Here’s what I’m expecting for Macworld 2009- “the finale”

Apple State of the Union- A general update on the health of Apple.  With Phil Schiller on stage, he may try to justify the action of effectively canceling MacWorld.  (Something Steve would never do.)  A painful move for the community, but necessary for the health of Apple.

Updates on holiday Mac sales- I wouldn’t be surprised to see some growth from last year.

State of the iPhone- Unit sales, marketshare & of course- the phenomenal app store.

Snow Leopard aka Mac OS X 10.6- Probably the bulk of the keynote will be devoted to this important release.  Perhaps we’ll even see a few new gee-whiz features.

Mac Mini- Time for an update on the underdog of the Apple lineup.  Look for a refreshed design to bring it in line with the rest of curent Apple “iPhone” design scheme.

Apple TV- We’ve seen an update around this time for the past couple years. This year should continue the trend.

17” MacBook Pro- I’d love to see “Lapzilla” come back and quad-core would be a good bet.

iLife ‘09- Perhaps some new effects and refinement or better online integration?

iWork ‘09- The buzz is that this gem is going online and into the cloud as a web app.  This doesn’t strike me as one of Apple’s core competencies, but it would be a timely move.

iPhone Nano- A lower-lost version could certainly move more units, but a decrease in screen size would cause incompatibility with the 10,000+ iPhone apps already out there.  Of course, the screen rez could probably be increased to handle this issue, but it would leave users with even smaller on-screen buttons to tap.  The solution to that would be a physical keyboard.  Or why not a new form-factor?  We’ll see.

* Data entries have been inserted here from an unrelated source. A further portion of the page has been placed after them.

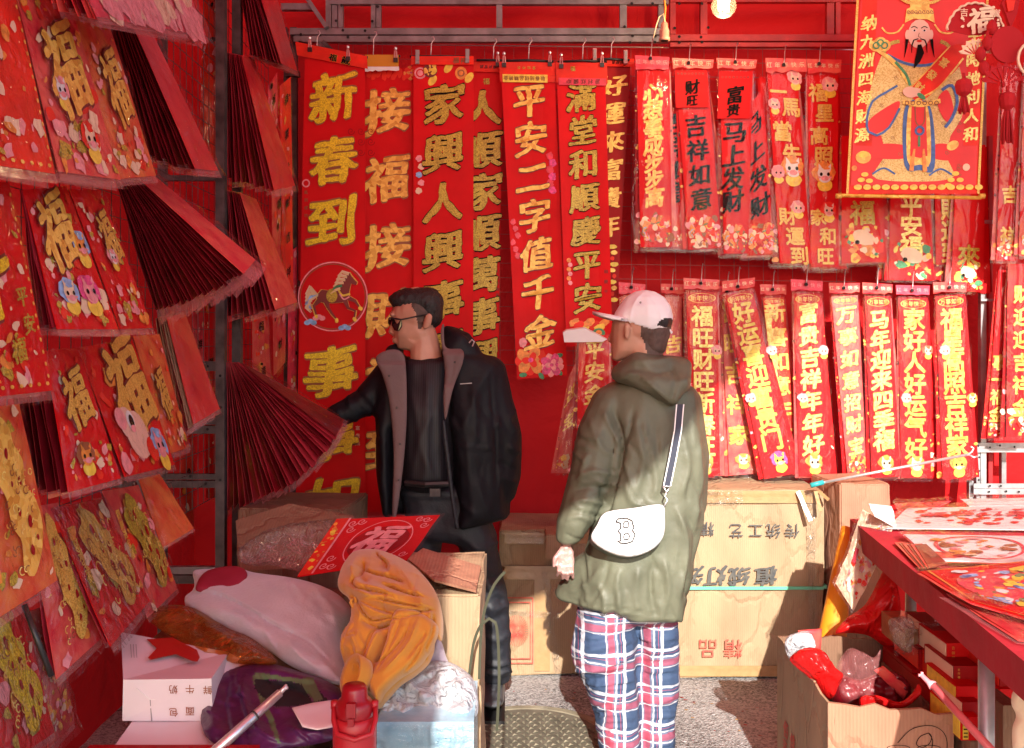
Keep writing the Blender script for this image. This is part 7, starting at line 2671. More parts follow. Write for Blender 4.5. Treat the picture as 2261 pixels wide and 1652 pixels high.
# mustard sweatshirt
CREASE = [[(811, 1247), (806, 1274), (787, 1300), (797, 1310), (834, 1317), (864, 1324), (891, 1334)], [(834, 1227), (844, 1240), (864, 1257), (856, 1266)], [(787, 1320), (814, 1364), (834, 1377), (871, 1371), (908, 1367)],
          [(807, 1330), (844, 1334), (891, 1344), (961, 1355)], [(961, 1355), (931, 1360), (901, 1364)], [(881, 1377), (851, 1391), (831, 1407), (811, 1461)], [(908, 1377), (898, 1407), (864, 1447), (831, 1471)],
          [(934, 1431), (918, 1461), (888, 1494), (851, 1524)], [(961, 1360), (958, 1401), (944, 1434), (944, 1471)], [(771, 1341), (777, 1367), (757, 1407)], [(800, 1262), (830, 1276), (870, 1286), (905, 1300)], [(850, 1300), (900, 1318), (945, 1330)]]
o = pillow('sweatshirt', [(748, 1300), (752, 1265), (768, 1235), (790, 1217), (830, 1214), (880, 1230), (925, 1260), (962, 1308), (978, 1365), (976, 1414), (962, 1412), (958, 1440), (944, 1470), (915, 1495), (885, 1515), (858, 1545), (836, 1566), (826, 1540), (812, 1528), (800, 1510), (768, 1512), (762, 1470), (752, 1435), (756, 1400), (772, 1372), (776, 1345), (770, 1322)],
           topY, 0.085, M['mustard'], None, edge=45, noise_amp=0.010, nscale=8, step=2.8,
           ridges=[([(800, 1235), (790, 1270), (805, 1300), (850, 1315), (900, 1340)], 10, 0.036), ([(815, 1250), (806, 1285), (830, 1300)], 7, -0.030), ([(770, 1300), (830, 1330), (890, 1350), (950, 1350)], 8, 0.03), ([(775, 1320), (840, 1352), (900, 1368)], 7, -0.026),
                   ([(790, 1335), (850, 1365), (890, 1372)], 7, 0.022), ([(860, 1240), (900, 1280), (935, 1330), (940, 1380)], 14, 0.024), ([(840, 1232), (870, 1262), (850, 1285)], 7, 0.02), ([(850, 1250), (868, 1275)], 6, -0.025),
                   ([(800, 1370), (840, 1390), (890, 1380), (930, 1355)], 6, -0.034), ([(780, 1400), (800, 1440), (790, 1490)], 8, 0.016), ([(850, 1400), (830, 1440), (820, 1470)], 9, 0.024), ([(870, 1400), (850, 1450), (835, 1475)], 6, -0.022),
                   ([(910, 1375), (900, 1420), (890, 1460)], 10, 0.026), ([(935, 1370), (930, 1420), (900, 1470)], 7, -0.022), ([(955, 1350), (955, 1410), (930, 1460)], 8, 0.024), ([(770, 1490), (820, 1500), (880, 1480), (940, 1440)], 10, 0.018),
                   ([(805, 1480), (838, 1500), (838, 1525)], 5, 0.020), ([(768, 1405), (762, 1440), (770, 1490)], 3, 0.012), ([(775, 1330), (772, 1360)], 3, 0.014)] + auto_folds((780, 1240, 960, 1500), 22, 0.9, 0.8, 55, 3.5, 0.009, 21) + [(c, 2.6, -0.034) for c in CREASE] + [([(881, 1257), (904, 1294), (921, 1334)], 2.0, -0.006), ([(759, 1406), (784, 1411), (800, 1405)], 2.0, -0.008)])
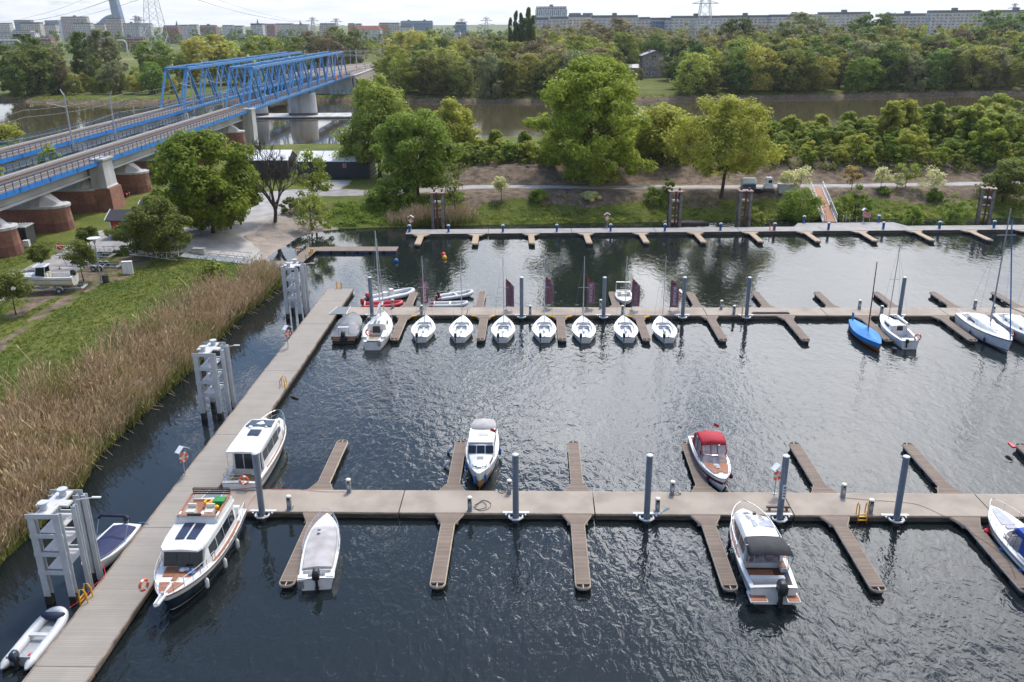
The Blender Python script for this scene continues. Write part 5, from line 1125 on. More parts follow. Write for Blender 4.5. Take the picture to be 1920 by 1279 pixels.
hose('mooring_rope', [(-24.75, 46.9, .7), (-24.5, 47.1, .6), (-24.2, 47.0, .53)], .02, mat('blue_rope', (.1, .3, .5), .7), 'short blue rope tying the stern of the navy-covered boat', 'rope')

# ---- right hand yachts
Bs = boat('covered_sailboat', 'double-ended wooden sailboat fully wrapped in a bright blue cover, brown mast', 'sailboat', 33.25, 83.0, math.pi+.0)
h = Hull(8.0, 2.05, .72, tw=.30, pw=1.9, ex=1., rise=.3, rake=.02, keel=-.3, mid=.5); h.outer(mat('varnished_hull', (.32, .12, .04), .35, (.26, .09, .03), 3), Bs)
q = MB(); rings = []
for t, k in ((.0, .1), (.05, .1), (.15, .2), (.3, .24), (.45, .42), (.55, .62), (.62, .42), (.8, .22), (.93, .1), (.985, .03)):
    w_ = max(h.w(t)*1.05, .08); z = h.z(t); rings.append([(-w_*.97, h.y(t), z-.42), (-w_, h.y(t), z), (-w_*.4, h.y(t), z+k*.55), (0, h.y(t), z+k), (w_*.4, h.y(t), z+k*.55), (w_, h.y(t), z), (w_*.97, h.y(t), z-.42)])
q.loft(rings); q.box((0, -3.85, 1.1), (.09, .4, .9)); q.build('boat_cover', skyc, Bs, 55)
mast(Bs, .5, .8, 7.3, mat('brown_spar', (.15, .045, .025), .4), .07); 
fender((34.9, 79.6, .15), black, 'black ball fender between the blue-covered sailboat and its finger', .22, .46)
Bm = boat('small_yacht', 'small white yacht with brown-edged cockpit and orange ring, right of the blue-covered sailboat', 'sailing yacht', 36.5, 83.9, .0)
h = Hull(7.6, 2.35, .85, tw=.7, pw=1.9, ex=.85, rise=.3, rake=.05, keel=-.3); h.outer(white, Bm); h.outer(maroon, Bm, 'boot_stripe', .42, .47, .012); h.deck(white, Bm, ck=(.08, .37), r=.68, fl=.4, mc=mat('grey_lilac_floor', (.42, .4, .45), .7))
h.panel(mat('brown_coaming', (.3, .10, .045), .5), Bm, .07, .38, .66, .75, 'cockpit_coaming', .07, (1, -1))
c = Cab([(-.95, .86, .75, .85, 1.45), (1.0, .82, .68, .9, 1.42), (2.1, .5, .35, .98, 1.1)], .05); c.build(white, Bm); MB().panel((-.25, -.98, .85), (.35, -.98, .85), (.33, -.98, 1.4), (-.22, -.98, 1.4), -.02).build('companionway', mat('dark_maroon_door', (.04, .015, .025), .4), Bm)
for sd in (-1, 1): c.win(glass, Bm, -.3, .9, .4, .8, sd)
mast(Bm, 1.9, 1.1, 7.9, galv, .05, spread=.5, shrouds=.9, backstay=(0, -3.6, .9)); outboard(Bm, -.35, -3.75, .7, .7); MB().loft([[(x_+.9, y_, 1.5+zz) for x_, zz in ((-.08, -.08), (.08, -.08), (.08, .1), (-.08, .1))] for y_ in (-.6, 2.0)]).build('stowed_boom', white_m, Bm)
h.rail(steel, Bm, .0, .08, .5, .9, bow=False, n=1); ring_on(Bm, (.75, -3.55, 1.15), 'orange-red life ring on the stern of the small white yacht with brown cockpit')
Bb = boat('sailing_yacht', 'large white yacht with dark wedge window and blue furled sail', 'sailing yacht', 45.4, 83.35, math.pi+.02)
h = Hull(8.9, 2.9, 1.15, tw=.78, pw=1.9, ex=.85, rise=.15, rake=.04, keel=-.5)
h.outer(white, Bb); h.outer(navy, Bb, 'sheer_stripe', .94, .97, .014); h.outer(maroon, Bb, 'boot_stripe', .38, .47, .012); h.deck(white, Bb, ck=(.03, .22), r=.6, fl=.6)
c = Cab([(-2.4, 1.0, .85, 1.15, 1.75), (-.6, 1.02, .82, 1.15, 1.78), (1.4, .8, .5, 1.2, 1.5), (2.6, .4, .2, 1.25, 1.32)], .08); c.build(white, Bb)
for sd in (-1, 1): c.win(glass, Bb, -2.2, .9, .35, .85, sd, f0b=.3, f1b=.4, k=5)
c.lid(mat('smoky_hatch4', (.3, .31, .34), .2), Bb, 1.5, 1.95, -.45, .45); mast(Bb, .3, 1.8, 11.3, galv, .085, spread=.9, shrouds=1.3, backstay=(0, -4.3, 1.3)); MB().tube([(0, 4.15, 1.35), (.0, .6, 12.2)], .06, 6).build('furled_genoa', mat('blue_sail_strip', (.03, .16, .36), .6), Bb, True)
h.rail(steel, Bb, .82, .99, .6, .92, n=2, wires=2); h.rail(steel, Bb, .0, .8, .58, .95, bow=False, n=6, wires=2, r=.01, name='guard_wire')
for t, k in ((.45, 'nearer its stern'), (.70, 'nearer its bow')): x_, y_, z_ = h.pt(t, .75, 1, .12); fender(loc2w(Bb, (x_, y_, z_-.3)), mat('dark_blue_fender', (.01, .05, .13), .5), 'dark blue fender between finger and the large white yacht, '+k, .11, .5)
By = boat('sailing_yacht', 'grey-sided yacht with a row of small dark windows at the right edge', 'sailing yacht', 48.95, 83.6, math.pi-.04)
h = Hull(8.6, 2.8, 1.05, tw=.75, pw=1.9, ex=.85, rise=.2, rake=.04, keel=-.5); h.outer(mat('pale_grey_hull', (.45, .47, .51), .3), By); h.outer(white, By, 'sheer_band', .9, 1, .012); h.deck(white, By, ck=(.03, .25), r=.6, fl=.6)
c = Cab([(-2.2, .98, .85, 1.1, 1.6), (1.6, .8, .6, 1.15, 1.5), (2.6, .4, .25, 1.2, 1.3)], .06); c.build(white, By)
for sd in (-1, 1):
    for y_ in (-1.8, -1.1, -.4, .9): c.win(glass, By, y_, y_+.5, .3, .75, sd)
mast(By, .4, 1.5, 10, mat('blue_mast_strip', (.05, .2, .38), .5), .06, spread=.8, shrouds=1.2); MB().tube([(-.2, -4.2, 2.0), (-.1, .2, 2.5)], .05, 6).build('boom', mat('brown_boom', (.2, .07, .04), .4), By); h.rail(steel, By, .8, .99, .6, .92, n=2, wires=2); h.rail(steel, By, .0, .8, .58, .95, bow=False, n=6, wires=2, r=.01, name='guard_wire')
x_, y_, z_ = h.pt(.62, .75, 1, .14); fender(loc2w(By, (x_, y_, z_)), redp, 'red fender on the side of the grey-sided yacht at the right edge', .14, .5)

# ---- buoys in the inner basin
for px, py, m_, lab in ((742.5, 490, bluep, 'blue ball buoy floating below the low boarded jetty'), (831.5, 478, mat('red_orange_buoy', (.75, .08, .02), .4), 'red-orange ball buoy just behind the yellow one'), (833.5, 484, mat('yellow_buoy', (.85, .45, .02), .4), 'yellow ball buoy in front of the red-orange one')):
    x, y = G(px, py, .1); o = MB().sphere((0, 0, 0), .33, 16).cyl((0, 0, .3), .06, .1, 8).build('mooring_buoy', m_, None, True); o.location = (x, y, .16); tag(o, lab, 'buoy')
o = MB().lathe((0, 0, 0), [(.02, -.5), (.12, -.35), (.16, 0), (.10, .35), (.03, .55)], 8).build('floating_log', mat('dark_wood', (.05, .035, .03), .7), None, True); x, y = G(552, 746, .0); o.location = (x, y, .03); o.rotation_euler = (math.pi/2, 0, 1.0); tag(o, 'dark floating tree root beside the boarded pontoon below its yellow ladder', 'driftwood')
o = MB().box((0, 0, .05), (4.0, .32, .08)).box((-.0, .12, .12), (3.8, .05, .06)).box((0, -.12, .12), (3.8, .05, .06)).build('stowed_gangplank', mat('plank_grey', (.17, .14, .13), .8, (.1, .085, .08), 4), None); x, y = G(1445, 588, .5); o.location = (x, y, .5); tag(o, 'narrow dark gangplank lying on the middle pier right of the lone pile', 'gangplank')
o = MB().box((0, 0, .25), (1.5, .16, .12)).box((-.55, 0, .12), (.08, .3, .2)).box((.55, 0, .12), (.08, .3, .2)).build('low_bench', mat('brown_slat', (.13, .08, .06), .7), None); o.location = (gx+.1, YC0+.5, .5); tag(o, 'short dark wooden bench behind the pile with the white notice', 'bench')

# ------------------------------------------------------------------ white steel dolphins beside the boarded pontoon
def hbeam(q, x, y, z0, z1, w=.34, mi=0):
    t = .04; q.bx(x-w/2, x+w/2, y-w/2, y-w/2+t, z0, z1, mi); q.bx(x-w/2, x+w/2, y+w/2-t, y+w/2, z0, z1, mi); q.bx(x-t/2, x+t/2, y-w/2+t, y+w/2-t, z0, z1, mi)
def dolphin(lab, x, y, H=5.75):
    t = thing('mooring_dolphin', lab, 'mooring dolphin', (x, y, 0), 0, 'pale grey steel dolphins along the boarded pontoon')
    for cx_, cy_ in ((-.75, -1.3), (.62, -1.3), (-.75, .9), (.62, .9)): q = MB(); hbeam(q, cx_, cy_, -2, H-.15, .36); q.build('pile_column', dolw, t)
    q = MB(); q.bx(-.5, .36, -1.48, 1.08, H-.15, H-.03); q.bx(-.95, .82, -.5, .1, H-.17, H-.05); o = q.build('top_plate', rust, t)
    for a in (-1.52, 1.08): q = MB(); q.bx(-.97, .84, a, a+.04, H-.28, H); q.build('plate_edge', dolw, o)
    for k in range(3):
        z = H-1.35-k*1.15; q = MB(); q.bx(-.62, .5, -1.2, .8, z, z+.05); o = q.build('shelf', rust, t)
        for a in (-1.5, 1.02): q = MB(); q.bx(-.95, .82, a, a+.08, z-.14, z+.1); q.build('shelf_beam', dolw, o)
        q = MB(); q.lathe((-.2, .1, z+.05), [(.15, 0), (.13, .2), (.22, .24), (.2, .3)], 12); q.build('shelf_bollard', dolw, o, True)
    for p in ((-.25, -.9), (.05, .55)): MB().lathe((p[0], p[1], H-.03), [(.2, 0), (.17, .3), (.28, .35), (.27, .42), (.01, .44)], 16).build('mooring_bollard', dolw, t, True)
    for yy in (-.2, .95): q = MB(); hbeam(q, .98, yy, -1.5, H-.2, .26); q.build('fender_rail', dolw, t)
    q = MB(); q.tube([(.9, .2, H-.1), (1.9, .25, H+.02)], .035, 5); q.box((2.05, .25, H+.03), (.5, .14, .06)); q.build('light_arm', pilecap, t)
    for cx_, cy_ in ((-.75, -1.3), (.62, -1.3), (-.75, .9), (.62, .9)): q = MB(); q.bx(cx_-.185, cx_+.185, cy_-.185, cy_+.185, -1, .55); q.build('tide_stain', mat('rust_tide', (.05, .04, .03), .8, (.025, .022, .018), 3), t)
    return t
dolphin('nearest pale grey steel dolphin, between the grey dinghy and navy-covered boat', -25.95, 41.05)
dolphin('middle pale grey steel dolphin, left of the boarded pontoon above the white cruiser', -25.95, 65.0)
dolphin('farthest pale grey steel dolphin, in front of the red rowing boat and low jetty', -25.95, 90.6)

# ------------------------------------------------------------------ rusty dolphins behind the far pier
def rdolphin(lab, px, py, rz=0, H=5.6, pale=False):
    x, y = G(px, py, 0); t = thing('rusty_dolphin', lab, 'mooring dolphin', (x, y, 0), rz, 'rusty steel dolphins behind the far pier')
    browns = [mat('rust_brown', (.13, .10, .085), .8, (.06, .045, .04), 1.4), mat('weathered_column', (.26, .24, .22), .8, (.15, .11, .09), 1.2)]
    for i, (cx_, cy_) in enumerate(((-.85, -.55), (.75, -.55), (-.85, .75), (.75, .75))): q = MB(); q.bx(cx_-.2, cx_+.2, cy_-.2, cy_+.2, -2, H-.12); q.build('column', browns[1 if (i < 2 or pale) else 0], t)
    q = MB(); q.bx(-1.15, 1.05, -.85, 1.05, H-.12, H); q.build('top_plate', mat('pale_rust_plate', (.36, .26, .21), .8, (.2, .12, .1), 2), t)
    for k in range(3): z = H-1.6-1.25*k; q = MB(); q.bx(-.62, .52, -.7, .9, z, z+.10); q.build('cross_shelf', browns[0] if k else rust, t)
    q = MB(); q.bx(-.22, .02, -.98, -.76, -1, H+.05); q.build('fender_rail', mat('maroon_rail', (.13, .018, .03), .6), t)
    for p in (-.6, .6): MB().lathe((p, .35, H), [(.15, 0), (.13, .25), (.22, .3), (.2, .36)], 10).build('mooring_bollard', browns[0], t, True)
    MB().sphere((-.1, -.85, H+.12), .13, 8).build('light', white_m, t, True)
    return t
rdolphin('leftmost rusty dolphin near the big tree at the left end of the far pier', 823, 427)
rdolphin('rusty dolphin with a low wooden raft at its foot, behind the far pier', 1264, 425)
rdolphin('paler rusty dolphin with grey columns below the tank truck', 1393, 424, 0, 5.6, True)
rdolphin('rightmost rusty dolphin with dark red rails, behind the far pier', 1843, 419, -.35)
x, y = G(1290, 418, .1); o = MB().prism([(-4.2, -.6), (3.2, -.8), (1.8, 1.2), (-3.6, 1.0)], -.1, .32).build('wooden_raft', mat('raft_boards', (.15, .11, .09), .85, (.08, .06, .05), 1.5), None); o.location = (x, y, 0); tag(o, 'low brown wooden raft floating behind the far pier at the foot of a rusty dolphin', 'raft')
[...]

iPhone Tablet- Ever since first playing with the iPhone, I’ve expected to see this.  Supposedly this is where the iPhone concept came from- “Safari Tablet.”  Personally I’d love to see one, but I think it is still a ways off.

Apple Media Server- This seems to be logical progression of the iTunes sharing and Time Capsule lines.  Most power users have rolled their own solutions to enhance the sharing and backup solutions, but I’m not sure that the average consumer really needs or understands either of these two technologies as a base to build a new product upon.